§ **Dataset excerpts**
* start *
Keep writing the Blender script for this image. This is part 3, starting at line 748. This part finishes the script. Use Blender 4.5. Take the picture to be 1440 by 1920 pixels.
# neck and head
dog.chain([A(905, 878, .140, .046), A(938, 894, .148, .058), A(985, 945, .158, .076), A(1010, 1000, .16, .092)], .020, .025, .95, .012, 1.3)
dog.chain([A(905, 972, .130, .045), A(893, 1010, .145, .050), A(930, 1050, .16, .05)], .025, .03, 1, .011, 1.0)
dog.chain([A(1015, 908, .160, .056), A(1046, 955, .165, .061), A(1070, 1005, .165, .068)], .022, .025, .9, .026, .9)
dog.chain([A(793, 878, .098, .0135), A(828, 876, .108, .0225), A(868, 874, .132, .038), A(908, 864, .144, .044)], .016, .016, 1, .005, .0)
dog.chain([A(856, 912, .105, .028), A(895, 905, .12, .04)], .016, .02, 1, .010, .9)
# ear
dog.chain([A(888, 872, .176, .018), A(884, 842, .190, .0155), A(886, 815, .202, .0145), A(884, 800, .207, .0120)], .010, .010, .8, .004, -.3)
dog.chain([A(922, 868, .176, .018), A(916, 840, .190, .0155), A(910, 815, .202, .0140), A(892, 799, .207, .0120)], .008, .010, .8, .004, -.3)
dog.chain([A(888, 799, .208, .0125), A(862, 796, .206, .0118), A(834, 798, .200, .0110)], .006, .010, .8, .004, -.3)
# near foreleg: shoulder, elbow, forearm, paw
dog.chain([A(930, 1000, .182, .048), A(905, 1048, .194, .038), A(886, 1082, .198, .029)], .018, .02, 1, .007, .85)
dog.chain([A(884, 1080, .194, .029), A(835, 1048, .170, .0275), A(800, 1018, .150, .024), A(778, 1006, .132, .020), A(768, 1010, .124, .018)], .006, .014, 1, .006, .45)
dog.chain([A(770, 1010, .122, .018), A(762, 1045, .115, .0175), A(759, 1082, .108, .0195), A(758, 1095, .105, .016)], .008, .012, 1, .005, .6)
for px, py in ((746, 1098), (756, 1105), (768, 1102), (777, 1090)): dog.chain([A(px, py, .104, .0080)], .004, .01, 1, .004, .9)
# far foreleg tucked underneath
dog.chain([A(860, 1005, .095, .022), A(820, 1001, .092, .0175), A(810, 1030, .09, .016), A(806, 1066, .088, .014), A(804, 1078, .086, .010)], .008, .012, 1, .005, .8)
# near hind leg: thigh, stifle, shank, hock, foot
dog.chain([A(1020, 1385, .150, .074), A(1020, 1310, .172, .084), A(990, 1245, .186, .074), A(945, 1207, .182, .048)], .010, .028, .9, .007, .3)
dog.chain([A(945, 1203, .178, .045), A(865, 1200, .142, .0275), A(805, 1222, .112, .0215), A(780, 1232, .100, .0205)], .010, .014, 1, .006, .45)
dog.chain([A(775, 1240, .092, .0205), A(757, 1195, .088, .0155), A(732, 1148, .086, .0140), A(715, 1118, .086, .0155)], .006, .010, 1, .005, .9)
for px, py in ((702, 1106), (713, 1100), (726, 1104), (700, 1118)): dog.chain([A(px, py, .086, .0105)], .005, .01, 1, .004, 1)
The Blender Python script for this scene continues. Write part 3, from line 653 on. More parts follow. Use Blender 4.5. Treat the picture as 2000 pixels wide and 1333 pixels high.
* end *
§ **Aim**
Every entry should be printed again exactly as it stands.

§ **Answer**
Keep writing the Blender script for this image. This is part 3, starting at line 748. This part finishes the script. Use Blender 4.5. Take the picture to be 1440 by 1920 pixels.
# neck and head
dog.chain([A(905, 878, .140, .046), A(938, 894, .148, .058), A(985, 945, .158, .076), A(1010, 1000, .16, .092)], .020, .025, .95, .012, 1.3)
dog.chain([A(905, 972, .130, .045), A(893, 1010, .145, .050), A(930, 1050, .16, .05)], .025, .03, 1, .011, 1.0)
dog.chain([A(1015, 908, .160, .056), A(1046, 955, .165, .061), A(1070, 1005, .165, .068)], .022, .025, .9, .026, .9)
dog.chain([A(793, 878, .098, .0135), A(828, 876, .108, .0225), A(868, 874, .132, .038), A(908, 864, .144, .044)], .016, .016, 1, .005, .0)
dog.chain([A(856, 912, .105, .028), A(895, 905, .12, .04)], .016, .02, 1, .010, .9)
# ear
dog.chain([A(888, 872, .176, .018), A(884, 842, .190, .0155), A(886, 815, .202, .0145), A(884, 800, .207, .0120)], .010, .010, .8, .004, -.3)
dog.chain([A(922, 868, .176, .018), A(916, 840, .190, .0155), A(910, 815, .202, .0140), A(892, 799, .207, .0120)], .008, .010, .8, .004, -.3)
dog.chain([A(888, 799, .208, .0125), A(862, 796, .206, .0118), A(834, 798, .200, .0110)], .006, .010, .8, .004, -.3)
# near foreleg: shoulder, elbow, forearm, paw
dog.chain([A(930, 1000, .182, .048), A(905, 1048, .194, .038), A(886, 1082, .198, .029)], .018, .02, 1, .007, .85)
dog.chain([A(884, 1080, .194, .029), A(835, 1048, .170, .0275), A(800, 1018, .150, .024), A(778, 1006, .132, .020), A(768, 1010, .124, .018)], .006, .014, 1, .006, .45)
dog.chain([A(770, 1010, .122, .018), A(762, 1045, .115, .0175), A(759, 1082, .108, .0195), A(758, 1095, .105, .016)], .008, .012, 1, .005, .6)
for px, py in ((746, 1098), (756, 1105), (768, 1102), (777, 1090)): dog.chain([A(px, py, .104, .0080)], .004, .01, 1, .004, .9)
# far foreleg tucked underneath
dog.chain([A(860, 1005, .095, .022), A(820, 1001, .092, .0175), A(810, 1030, .09, .016), A(806, 1066, .088, .014), A(804, 1078, .086, .010)], .008, .012, 1, .005, .8)
# near hind leg: thigh, stifle, shank, hock, foot
dog.chain([A(1020, 1385, .150, .074), A(1020, 1310, .172, .084), A(990, 1245, .186, .074), A(945, 1207, .182, .048)], .010, .028, .9, .007, .3)
dog.chain([A(945, 1203, .178, .045), A(865, 1200, .142, .0275), A(805, 1222, .112, .0215), A(780, 1232, .100, .0205)], .010, .014, 1, .006, .45)
dog.chain([A(775, 1240, .092, .0205), A(757, 1195, .088, .0155), A(732, 1148, .086, .0140), A(715, 1118, .086, .0155)], .006, .010, 1, .005, .9)
for px, py in ((702, 1106), (713, 1100), (726, 1104), (700, 1118)): dog.chain([A(px, py, .086, .0105)], .005, .01, 1, .004, 1)
The Blender Python script for this scene continues. Write part 3, from line 653 on. More parts follow. Use Blender 4.5. Treat the picture as 2000 pixels wide and 1333 pixels high.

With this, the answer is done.